The 520 Bridge is so outdated and undersized that drivers going west in the mornings and east in the late afternoons can finish an entire venti triple-shot vanilla frappachino and be jonesing for caffeine before getting halfway across. Rather than auction off rights to an espresso stand in the middle of the bridge, the state decided to expand it. To help pay for the estimated $4.6 billion expansion, it opted to collect a toll on the bridge before the work is finished.
Because 520 was a free bridge from 1979 until just recently, it no longer had those quaint little “toss the coins in the basket” booths Spokane folks may remember from the Maple Street Bridge. This being the home of Microsoft, Amazon and most things high tech, the state wanted something more cutting edge. Besides, the tolls were going to be such that you’d have to carry around a sock of quarters to get through the week.
The Department of Transportation asked for bids for a company to design and install a system unique to the state’s special tolling laws. In a development that will shock few readers, that system was delivered late and had problems when it started. For Seattle journalists looking to pay off their bar tabs with overtime, reporting on bridge problems – which include such things as pontoons that leak – has been manna in the desert.

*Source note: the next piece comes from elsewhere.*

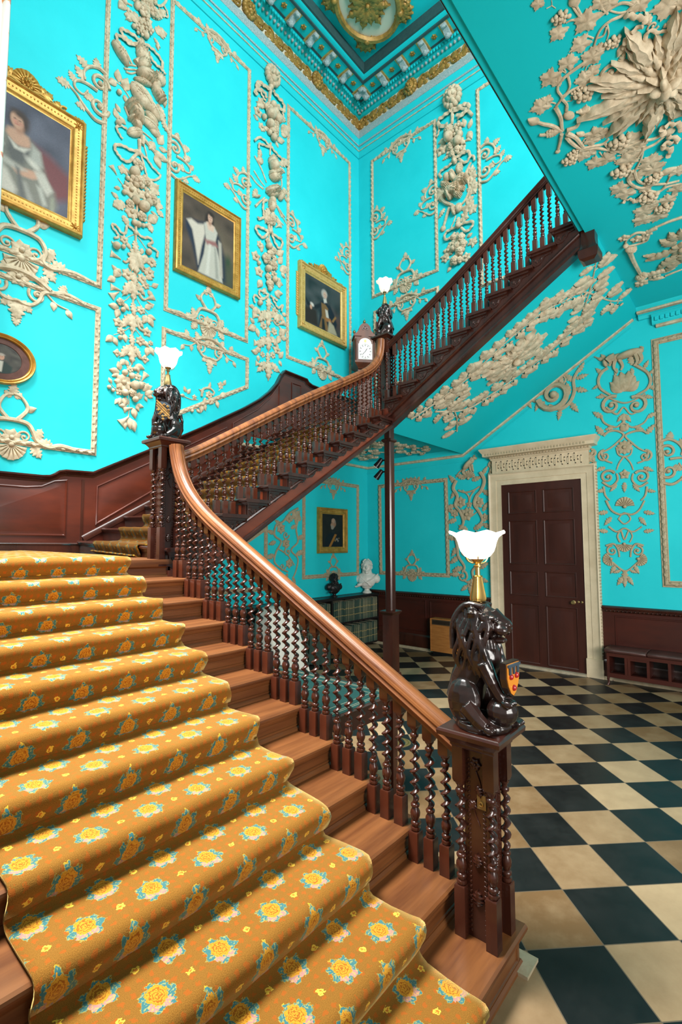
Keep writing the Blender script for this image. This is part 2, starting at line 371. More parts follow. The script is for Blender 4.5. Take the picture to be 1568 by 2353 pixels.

An audit of the tolling system released last week pointed out several mistakes the department made selecting a company to set up the system. Getting a system no other state had was risky but unavoidable, auditors said, because state law says tolls collected on each project have to be spent on that bridge or highway. Other states throw all toll money into one pot.
But to show just how complicated a system the department wanted, the audit contains a diagram provided would-be vendors to explain the project. It would have made Rube Goldberg do a double-take.
The department had trouble deciding what exactly it was buying, auditors said. It didn’t give enough weight to accounting and financial considerations when scoring the bids and awarded the $23 million contract to Electronic Transactions Consultants, a bidder with one of the lowest scores in that category. ETC got extra points for having the lowest bid and that more than wiped out the low marks for accounting. When project management changed, ETC got conflicting instructions. When it missed deadlines, the department was slow to assess damages.
What the state got for its money was the Good to Go! Pass, a scannable bar code on the windshield that automatically charges a vehicle’s account when it crosses a tolled facility. The 520 tolls vary, currently topping out at $3.70 during the morning and afternoon rush if you have the pass, or $5.25 if you don’t and they have to track you down by your license plate to send you the bill.
Good to Go! wasn’t good to go until nine months after its deadline, so the state lost an estimate $40 million in tolls it could have been collecting, auditors said. It settled with ETC for $6.4 million. Unlike previous toll bridges like Maple Street, which dropped the toll once construction bonds were paid off, the toll is never coming off these new projects so there’s no way to recoup that money by extending toll past its planned expiration date.
Toll roads and bridges could spread like blackberry bushes in Western Washington in the coming years. Spokane residents who encounter them on a future visit are likely to think fondly of the booths and baskets on the Maple Street Bridge.